The NRC has two vacancies, both set for Democrats, but the Obama administration has not moved to fill the. Under law, the NRC consists of three members of the president’s party, and two members of the minority party.

The NRC waste confidence ruling is necessary before U.S. companies can move forward to build new nuclear projects. The NRC in 1990 formally approved a waste confidence finding. But Klein and Svinicki voted in October to revisit the issue, given that the Obama administration has essentially pulled the funding plug on the Yucca Mountain project, providing no substantial money for the project in the Department of Energy’s latest budget proposal.

Klein, NRC chairman during the George W. Bush administration, said, “I strongly believe that the commission should give the public an opportunity to comment on whether and, if so, how the administration’s recent announcements of changes in the nation’s high-level waste repository program should affect the proposed update.” Does the public have any significant views on the Yucca Mountain issue or the nation’s nuclear waste policy? Doubtful.

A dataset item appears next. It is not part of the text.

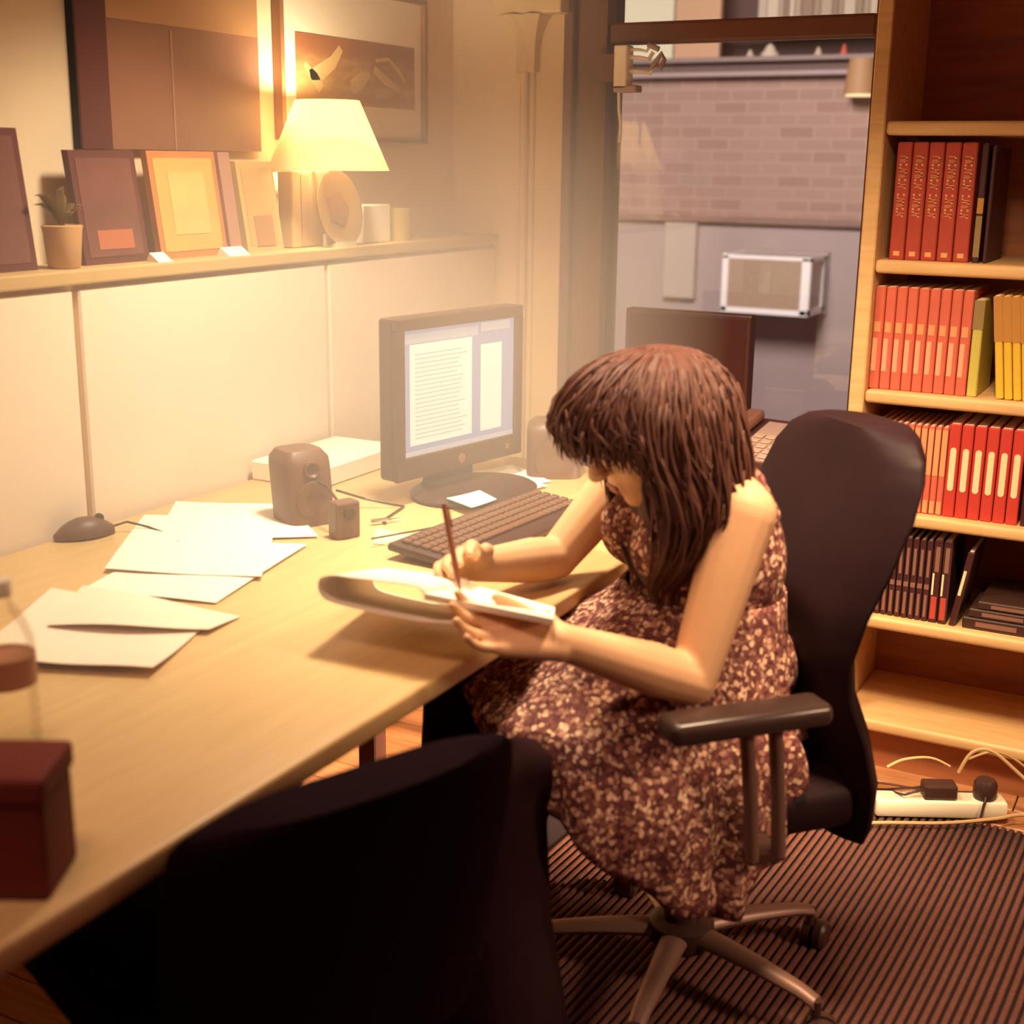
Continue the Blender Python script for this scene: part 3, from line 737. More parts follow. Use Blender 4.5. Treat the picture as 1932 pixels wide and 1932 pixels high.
bm = bmesh.new(); box(bm, -0.30, 0.0, 0.0, 0.09, 0.0, 0.105, bev=0.006); bm.transform(RBF); obj('body', bm, M['redbox'], rb)
bm = bmesh.new(); box(bm, -0.303, 0.003, -0.003, 0.093, 0.102, 0.130, bev=0.006); bm.transform(RBF); obj('lid', bm, M['redbox'], rb)

# ------------------------------------------------------------------ ledge and left wall: pictures, lamp, small things
LZ = 1.222
def stand(name, y0, y1, z1, xf, m, label, cat, th=0.016, lean=0.03):
    """flat thing standing on the ledge, leaning on the wall"""
    bm = bmesh.new(); h = z1-LZ
    prism(bm, [(xf, y0, LZ), (xf-th, y0, LZ), (xf-th-lean, y0, z1), (xf-lean, y0, z1)], (0, y1-y0, 0))
    return bm
def picture(y0, y1, z1, xf, frame_m, face_m, label, cat, inset=0.014, extra=None, group=None):
    t = thing('leaning_picture' if cat == 'picture' else 'book', label, cat, (xf, (y0+y1)/2, LZ), group)
    lean = 0.03
    obj('board' if cat == 'picture' else 'cover', stand('b', y0, y1, z1, xf, None, '', ''), frame_m, t)
    h = z1-LZ
    def on_face(ya, yb, fa, fb, off):
        xa = xf - lean*fa; xb = xf - lean*fb
        bm = bmesh.new(); prism(bm, [(xa+off, ya, LZ+h*fa), (xa-0.001, ya, LZ+h*fa), (xb-0.001, ya, LZ+h*fb), (xb+off, ya, LZ+h*fb)], (0, yb-ya, 0)); return bm
    if face_m: obj('print', on_face(y0+inset, y1-inset, inset/h, 1-inset/h, 0.0012), face_m, t)
    if extra: extra(t, on_face)
    return t
cDark = mat('maroon_board', (0.10, 0.022, 0.020), 0.6); cDark2 = mat('dark_print', (0.15, 0.050, 0.038), 0.6, noise=0.35, nscale=14)
cOr = mat('orange_board', (0.50, 0.19, 0.065), 0.6); cYe = mat('ochre_print', (0.62, 0.36, 0.11), 0.6, noise=0.15, nscale=12)
cPi = mat('mauve_spine', (0.40, 0.21, 0.16), 0.6); cTan = mat('tan_cover', (0.52, 0.33, 0.14), 0.6, noise=0.1, nscale=10); cTan2 = mat('tan_box', (0.56, 0.37, 0.16), 0.7)
picture(1.66, 1.795, 1.474, -1.955, cDark, cDark2, 'dark maroon picture, leftmost on the ledge', 'picture')
def em(t, f):
    bm = bmesh.new()
    o = obj('emblem', f(1.955, 2.05, 0.13, 0.30, 0.0022), mat('red_emblem', (0.40, 0.12, 0.06), 0.6), t, label='reddish emblem on the lower half')
picture(1.914, 2.088, 1.437, -1.955, cDark, cDark2, 'dark picture with a red emblem beside the plant pot', 'picture', extra=em)
def em2(t, f):
    obj('portrait', f(2.175, 2.285, 0.22, 0.80, 0.0022), mat('pale_ochre', (0.70, 0.44, 0.16), 0.6, noise=0.2, nscale=16), t)
picture(2.124, 2.331, 1.438, -1.955, cOr, cYe, 'orange picture with a pale ochre figure, centre left of the ledge', 'picture', extra=em2)
picture(2.337, 2.374, 1.437, -1.950, cPi, None, 'mauve book standing between the orange and the tan picture', 'book')
def em3(t, f):
    obj('figure', f(2.435, 2.50, 0.06, 0.40, 0.0022), mat('brown_figure', (0.40, 0.21, 0.10), 0.6), t)
picture(2.400, 2.528, 1.418, -1.955, cTan2, cTan, 'tan picture with a brown figure at its foot', 'picture', extra=em3)
tb = thing('cardboard_box', 'plain tan box standing behind the round dish on the ledge', 'box', (-2.0, 2.66, LZ))
obj('body', B(-2.0, -1.958, 2.567, 2.767, LZ, 1.398, bev=0.003, seg=1), cTan2, tb)
obj('flap', B(-1.958, -1.9555, 2.60, 2.63, LZ+.005, 1.39), cTan, tb)
# round dish on edge
di = thing('round_dish', 'round olive brown dish propped on edge in front of the tan box', 'dish', (-1.945, 2.70, LZ))
bm = bmesh.new(); lathe(bm, [(0.001, -0.010), (0.05, -0.009), (0.088, 0.002), (0.090, 0.006), (0.084, 0.006), (0.05, -0.003), (0.001, -0.004)], (0, 0, 0), 36, axis='x')
bm.transform(Matrix.Translation((-1.922, 2.70, LZ+0.089)) @ Matrix.Rotation(math.radians(-10), 4, 'Y')); obj('plate', bm, mat('olive_glaze', (0.40, 0.245, 0.10), 0.4), di, smooth=True)
bm = bmesh.new(); lathe(bm, [(0.001, 0), (0.045, -0.001), (0.045, 0.0012), (0.001, 0.0014)], (0, 0, 0), 5, axis='x')
bm.transform(Matrix.Translation((-1.9245, 2.70, LZ+0.089)) @ Matrix.Rotation(math.radians(-10), 4, 'Y')); obj('centre_motif', bm, mat('brown_glaze', (0.30, 0.15, 0.07), 0.4), di)
bm = bmesh.new(); prism(bm, [(-1.900, 2.66, LZ), (-1.940, 2.66, LZ), (-1.940, 2.66, LZ+0.03), (-1.936, 2.66, LZ+0.03), (-1.928, 2.66, LZ+0.004), (-1.900, 2.66, LZ+0.012)], (0, 0.08, 0)); obj('stand', bm, M['white'], di)
tag(obj('white_box', B(-1.975, -1.935, 2.822, 2.945, LZ, 1.316, bev=0.004), M['paper']), 'small white box on the ledge right of the round dish', 'box')
tag(obj('olive_tin', L([(0.034, 0), (0.036, 0.003), (0.036, 0.078), (0.033, 0.083)], (-1.945, 2.995, LZ), 20), mat('olive_tin', (0.44, 0.31, 0.10), 0.5), smooth=True), 'small olive tin, rightmost on the ledge', 'tin')
for k, (ya, yb, lab) in enumerate(((2.06, 2.10, 'little white card lying before the orange picture'), (2.275, 2.345, 'white card lying before the mauve book on the ledge'))):
    bm = bmesh.new(); prism(bm, [(-1.905, ya, LZ), (-1.940, ya, LZ), (-1.930, ya, LZ+0.018)], (0, yb-ya, 0)); tag(obj('place_card', bm, M['paper']), lab, 'card')
# pot with a small plant
pp = thing('potted_plant', 'small plant in a pale tan pot between two dark pictures', 'plant', (-1.945, 1.85, LZ))
obj('pot', L([(0.026, 0), (0.030, 0.004), (0.036, 0.070), (0.038, 0.078), (0.034, 0.080), (0.030, 0.070)], (-1.945, 1.85, LZ), 20), mat('tan_pot', (0.56, 0.32, 0.15), 0.6), pp, smooth=True)
for k in range(9):
    a = 2.4*k; ln = 0.045+0.01*(k % 3)
    c = Vector((-1.945, 1.85, LZ+0.075)); d = Vector((math.cos(a)*0.7, math.sin(a), 0)); zt = 0.5+0.35*((k*7) % 4)/3
    pts = [c + d*ln*t + Vector((0, 0, ln*zt*1.3*math.sin(PI*0.6*t))) for t in (0, 0.35, 0.7, 1.0)]
    bm = bmesh.new(); tube(bm, pts, [0.002, 0.011, 0.010, 0.001], 8, squash=0.25); obj('leaf', bm, mat('dark_leaf', (0.13, 0.075, 0.025), 0.5) if k == 0 else bpy.data.materials['dark_leaf'], pp, smooth=True)

# framed print
fp = thing('framed_print', 'framed print with wide cream mat on the wall above the lamp', 'picture', (XL, 2.95, 1.66))
fy0, fy1, fz0, fz1 = 2.628, 3.272, 1.468, 1.84
frm = mat('dark_wood_frame', (0.30, 0.13, 0.05), 0.5)
for a in ((fy0, fy0+.014, fz0, fz1), (fy1-.014, fy1, fz0, fz1), (fy0+.014, fy1-.014, fz0, fz0+.010), (fy0+.014, fy1-.014, fz1-.014, fz1)):
    obj('frame_bar', B(XL+.001, XL+0.026, *a), frm, fp)
obj('mat_board', B(XL+.002, XL+0.012, fy0+.014, fy1-.014, fz0+.010, fz1-.014), M['paper'], fp)
def print_mat():
    m = bpy.data.materials.new('sepia_print'); m.use_nodes = True; nt = m.node_tree; b = nt.nodes['Principled BSDF']
    tc = nt.nodes.new('ShaderNodeTexCoord'); sp = nt.nodes.new('ShaderNodeSeparateXYZ'); nt.links.new(tc.outputs['Generated'], sp.inputs[0])
    n = nt.nodes.new('ShaderNodeTexNoise'); n.inputs['Scale'].default_value = 5; n.inputs['Detail'].default_value = 4; nt.links.new(tc.outputs['Generated'], n.inputs['Vector'])
    r0 = nt.nodes.new('ShaderNodeValToRGB'); r0.color_ramp.elements[0].color = (0.46, 0.26, 0.09, 1); r0.color_ramp.elements[1].color = (0.32, 0.12, 0.045, 1)
    r0.color_ramp.elements[0].position = 0.25; r0.color_ramp.elements[1].position = 0.8
    nt.links.new(sp.outputs['Z'], r0.inputs[0])
    r1 = nt.nodes.new('ShaderNodeValToRGB'); r1.color_ramp.elements[0].position = 0.45; r1.color_ramp.elements[1].position = 0.62
    nt.links.new(n.outputs['Fac'], r1.inputs[0])
    mk = nt.nodes.new('ShaderNodeMapRange'); mk.inputs['From Min'].default_value = 0.85; mk.inputs['From Max'].default_value = 0.55; nt.links.new(sp.outputs['Z'], mk.inputs['Value'])
    mu = nt.nodes.new('ShaderNodeMath'); mu.operation = 'MULTIPLY'; nt.links.new(r1.outputs[0], mu.inputs[0]); nt.links.new(mk.outputs[0], mu.inputs[1])
    mu2 = nt.nodes.new('ShaderNodeMath'); mu2.operation = 'MULTIPLY'; mu2.inputs[1].default_value = 0.35; nt.links.new(mu.outputs[0], mu2.inputs[0])
    mx = nt.nodes.new('ShaderNodeMix'); mx.data_type = 'RGBA'; mx.inputs['B'].default_value = (0.70, 0.46, 0.20, 1)
    nt.links.new(mu2.outputs[0], mx.inputs['Factor']); nt.links.new(r0.outputs[0], mx.inputs['A']); nt.links.new(mx.outputs['Result'], b.inputs['Base Color'])
    b.inputs['Roughness'].default_value = 0.6
    return m
pi_ = obj('print', B(XL+.012, XL+0.0128, 2.700, 3.225, 1.556, 1.715), print_mat(), fp, label='sepia image with pale shapes')
pale = mat('pale_ink', (0.66, 0.44, 0.19), 0.7)
def blob(pts, wd):
    bm = bmesh.new(); q = []
    P = [Vector((0, a, b)) for a, b in pts]
    up = []; dn = []
    for i, p in enumerate(P):
        t = (P[min(i+1, len(P)-1)] - P[max(i-1, 0)]).normalized(); nrm = Vector((0, -t.z, t.y)); ww = wd[i]
        up.append(p+nrm*ww); dn.append(p-nrm*ww)
    prism(bm, [(XL+0.0128, p.y, p.z) for p in up + dn[::-1]], (0.0004, 0, 0)); return bm
for pts, wd in (([(2.755, 1.62), (2.80, 1.63), (2.85, 1.655), (2.885, 1.69)], [0.012, 0.02, 0.016, 0.010]), ([(2.735, 1.645), (2.775, 1.615), (2.80, 1.59)], [0.006, 0.014, 0.012]),
                ([(2.93, 1.60), (2.975, 1.62), (3.01, 1.635)], [0.018, 0.02, 0.006]), ([(3.03, 1.65), (3.08, 1.625), (3.15, 1.605)], [0.010, 0.012, 0.006]), ([(3.04, 1.672), (3.10, 1.678), (3.15, 1.65), (3.18, 1.625)], [0.004, 0.005, 0.005, 0.003])):
    obj('pale_shape', blob(pts, wd), pale, pi_)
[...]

Jaczko, in a separate statement a day later, said he supports the earlier, October 2008, NRC staff decision, noting that the “staff paper makes it clear that the commission’s waste confidence decision is not based on the Yucca Mountain program, but rather that safe disposal for high-level waste and spent fuel in a mined geological repository is technically feasible.”

The nuclear industry lobby treated the NRC decision as a temporary anomaly. Steve Kraft, the Nuclear Energy Institute’s chief waste lobbyist, told The Energy Daily, the NRC decision “was not something we were expecting, but it is not the end of the world.” Kraft predicted that the NRC, after getting new information, presumably from the industry, “will come up with maybe not exactly the same answer, but certainly an answer that satisfies the question, and have the rule in place fairly soon, hopefully sometime in the first quarter of 2010.”

Kraft may be spinning a desired outcome of which he has no real knowledge.

Said a long-time observer of the nuclear industry, “I’d be surprised if the NRC can deal with this issue in 2010, not just in the first quarter. Klein wants to leave the commission, the White House hasn’t come up with Democrats to fill vacant seats, and the waste issue is on the way-far-back burner, where Harry Reid wants to keep it. In the meantime, there doesn’t seem to be much interest on Wall Street in financing new nukes. Don’t hold your breath on this one.”